The Birmingham Press

Skids/Spear of Destiny: “criminally overlooked”

Dave Woodhall ventures into long-charted territory for a post-punk panorama.

Digbeth’s changed a bit since the last time bands such as the Skids played there. Back then it was an unlovely slab of back streets and railway arches, the only entertainment either the Irish Centre or the Civic Hall. Then it became the coolest place in the country, as evinced by the lengthy queue outside what’s now the Institute. Not that any of us who remembered it as the Civic would have been headed there. A few yards on and round a corner was The Crossing.

This is a venue I’d never been to before; given its location and lack of corporate branding I thought it would be the sort of sweaty, sticky-carpeted dive I pretend I’ve grown out of. In truth, as everyone who’s been there knows, it’s part of South & City College with a decent capacity, good acoustics, security that’s discreet to the point of invisibility and enough seats for anyone who needs them – something other venues would do well to remember.

Spear of Destiny certainly knew their audience even before taking to the stage, entering to the theme to the Sweeney. Kirk Brandon led his merry men through a selection of their finest back catalogue, making a couple of references to their post-punk status. I was never too sure about the tag – after all, you don’t hear of post-metal or pre-hip hop; what I was hearing was a load of guitar-heavy punky new wave. Perhaps it was the sax, more to the forefront than in the band’s Top of the Pops heyday but anyway, such pigeonholing is one thing that’s thankfully gone out of fashion

The hit that was, Never Take Me Alive, drew a big response, rivalled by the hit that should have been, World Service. In between these two Soldier Solder was as poignant as ever while Liberator closed a set that was more than warmly appreciated by a more or less capacity audience. Spear of Destiny had not just been a support act and there’s many a headliner who would have been worried about following them.

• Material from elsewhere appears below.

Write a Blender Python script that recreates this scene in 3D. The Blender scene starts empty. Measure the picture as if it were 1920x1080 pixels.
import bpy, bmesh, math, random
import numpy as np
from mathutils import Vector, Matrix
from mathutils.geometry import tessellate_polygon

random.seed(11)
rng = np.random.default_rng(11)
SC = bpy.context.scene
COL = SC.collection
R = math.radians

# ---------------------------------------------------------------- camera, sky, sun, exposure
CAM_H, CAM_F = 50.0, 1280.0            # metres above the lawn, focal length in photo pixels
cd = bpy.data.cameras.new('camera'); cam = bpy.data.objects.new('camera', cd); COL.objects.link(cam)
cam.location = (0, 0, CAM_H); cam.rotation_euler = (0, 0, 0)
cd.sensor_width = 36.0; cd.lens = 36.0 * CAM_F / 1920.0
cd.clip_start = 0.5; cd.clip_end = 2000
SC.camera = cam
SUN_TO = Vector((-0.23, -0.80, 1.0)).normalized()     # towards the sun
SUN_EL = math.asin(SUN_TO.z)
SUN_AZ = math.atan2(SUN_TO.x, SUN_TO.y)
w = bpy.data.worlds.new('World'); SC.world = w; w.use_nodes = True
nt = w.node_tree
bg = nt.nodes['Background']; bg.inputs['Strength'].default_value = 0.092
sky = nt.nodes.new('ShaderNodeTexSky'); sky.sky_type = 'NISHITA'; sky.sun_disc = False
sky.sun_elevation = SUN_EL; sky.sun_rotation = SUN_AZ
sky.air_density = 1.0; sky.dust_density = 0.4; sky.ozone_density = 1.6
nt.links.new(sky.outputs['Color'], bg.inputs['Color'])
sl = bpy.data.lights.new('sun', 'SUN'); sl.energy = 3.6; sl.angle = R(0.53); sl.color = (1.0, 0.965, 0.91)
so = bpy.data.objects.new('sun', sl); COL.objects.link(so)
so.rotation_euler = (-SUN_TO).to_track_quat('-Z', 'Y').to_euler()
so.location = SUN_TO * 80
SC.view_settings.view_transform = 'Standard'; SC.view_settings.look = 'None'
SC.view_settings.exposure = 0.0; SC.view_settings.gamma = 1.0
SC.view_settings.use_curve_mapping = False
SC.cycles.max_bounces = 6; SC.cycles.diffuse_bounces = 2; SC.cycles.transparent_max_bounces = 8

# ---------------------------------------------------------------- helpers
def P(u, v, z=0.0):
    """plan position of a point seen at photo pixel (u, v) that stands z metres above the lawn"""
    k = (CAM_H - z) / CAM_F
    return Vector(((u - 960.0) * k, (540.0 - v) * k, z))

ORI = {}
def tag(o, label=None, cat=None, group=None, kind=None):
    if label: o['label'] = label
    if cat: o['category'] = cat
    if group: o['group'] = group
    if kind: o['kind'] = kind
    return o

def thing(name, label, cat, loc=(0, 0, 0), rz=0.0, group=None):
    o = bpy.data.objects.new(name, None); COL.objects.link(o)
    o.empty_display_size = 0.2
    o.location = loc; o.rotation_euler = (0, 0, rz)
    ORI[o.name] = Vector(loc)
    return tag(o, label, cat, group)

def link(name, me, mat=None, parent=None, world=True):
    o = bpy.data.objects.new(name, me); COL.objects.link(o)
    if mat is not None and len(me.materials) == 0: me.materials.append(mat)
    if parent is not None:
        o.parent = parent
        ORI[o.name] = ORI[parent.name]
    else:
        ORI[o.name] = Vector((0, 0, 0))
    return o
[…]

Luckily, though, the Skids have got a couple of advantages over ‘many’ headliners. The first is some of the most criminally overlooked and catchy tunes of their era. The second is an equally overlooked frontman.

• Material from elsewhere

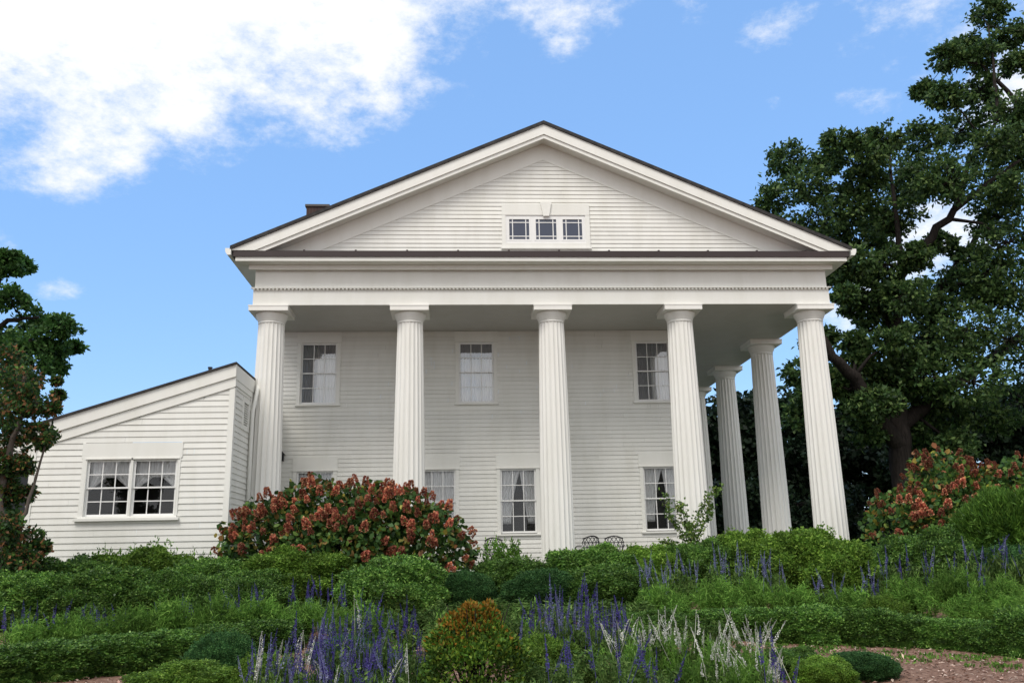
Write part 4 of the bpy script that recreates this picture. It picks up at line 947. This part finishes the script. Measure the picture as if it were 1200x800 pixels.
# young arching shrub in front of the fourth column
r = np.random.default_rng(88)
yb = at(806, 650, 20.6); yb = np.array((yb[0], 20.6, gz(yb[0], 20.6)))
yt = thing('young_shrub', 'thin young shrub with arching yellow green shoots before the fourth column', 'shrub', yb)
m = MB(); LV = []
for path in ([(808, 652), (800, 625), (785, 605), (780, 578)], [(808, 652), (806, 620), (800, 600), (796, 590)], [(810, 652), (815, 620), (820, 598), (832, 580), (846, 570)], [(810, 652), (818, 630), (828, 606), (834, 590)], [(806, 652), (790, 640), (776, 634)], [(808, 652), (812, 632), (808, 612)], [(812, 652), (826, 640), (840, 630)]):
    pts = [at(px, py, 20.6 + r.uniform(-.3, .3)) - yb for px, py in path]
    m.tube(pts, list(np.linspace(.016, .004, len(pts))), 5)
    tt = r.uniform(.2, 1, 240) * (len(pts) - 1)
    P = np.array([pts[min(int(q), len(pts) - 2)] * (1 - (q - min(int(q), len(pts) - 2))) + pts[min(int(q), len(pts) - 2) + 1] * (q - min(int(q), len(pts) - 2)) for q in tt])
    LV.append(leaf_verts(P + r.normal(size=P.shape) * .05, r.normal(size=P.shape), .085, .05, r))
m.build('stems', M_stem, yt); link('leaves', quads_mesh('leaves', np.concatenate(LV), L_vine), yt)

# ------------------------------------------------------------------ mulch chips and weeds on the path
r = np.random.default_rng(99)
n_ = 16000
X = r.uniform(-7, 11, n_); Yc = r.uniform(7.5, 15.5, n_); Zc = np.array([gz(a, b) for a, b in zip(X, Yc)]) + r.uniform(.003, .02, n_)
D = r.normal(size=(n_, 3)); D[:, 2] *= .25
ch = link('bark_mulch', quads_mesh('bark_mulch', leaf_verts(np.stack([X, Yc, Zc], 1), D, r.uniform(.03, .09, n_), r.uniform(.015, .035, n_), r, roll=np.tile((0, 0, 1.0), (n_, 1)) + r.normal(size=(n_, 3)) * .25), M_chip)); ch['kind'] = 'stuff'
ch['label'] = 'reddish brown bark mulch covering the beds and path'
wd = []
for k in range(80):
    px = r.uniform(900, 1200); py = 752 + (px - 900) / 300 * 30 + r.normal() * 5
    Y = np.interp(py, [752, 800], [13.6, 10.2]); p = at(px, py, Y); z = gz(p[0], Y); q = 14
    c = np.array((p[0], Y, z)) + r.normal(size=(q, 3)) * np.array((.05, .05, 0.0))
    wd.append(leaf_verts(c, r.normal(size=(q, 3)) * .5 + np.array((0, 0, .7)), .06, .025, r))
wd = link('weeds', quads_mesh('weeds', np.concatenate(wd), L_fern)); wd['kind'] = 'stuff'; wd['label'] = 'small weeds sprouting along the edge of the mulch path'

Richard Jobson would be the first to admit that he doesn’t possess one of rock’s great voices. What he does have is charisma by the bucketful, a marvellous line in self-deprecation and at 64 the sort of limitless stamina that enables him to keep going at a rate that would trouble singers a third his age.

As with SoD, the setlist came as no surprise to virtually everyone in the room. Billed as a 45th anniversary of the album Days in Europa, there was plenty from that source as well as other fan favourites. Working for the Yankee Dollar naturally had a few updated jibes about the President-elect, The Saints Are coming was introduced with a tongue in cheek rant about the “bastards” who think it’s a Green Day Cover.

As with every gig the band plays the shadow of the late, undeniably great, Stuart Adamson looms over the evening. Jobson talks affectionately about his former songwriting partner, at one point saying about how he didn’t do anything after leaving the band, while describing how every time Jobson’s driving through the Scottish Highlands “that tune” goes through his head – then humming a few bars of In A Big Country; “It’s worse than toothache”.

Naturally the biggest cheer is reserved for Into The Valley, mainstay of many a new wave compilation and playlist over the past four decades. The most scathing note is for TV Stars, and rare it is that a singer describes one of his own compositions as “one of the worst songs ever written.” If ever there was a love-hate relationship between a singer and his song it’s this ode to seventies soap characters.

Fittingly the set ends with Circus Games, the last song written by the Adamson/Johnson partnership then the encore begins with Charles, the only one out of the first 25 songs recorded in a hour when the band started out that wasn’t shit – his words, not mine. This is followed by a lengthy acapalla introduction to A Woman In Winter, an equally fitting end to a night of quality music and fine musicianship. The venue’s not bad, either.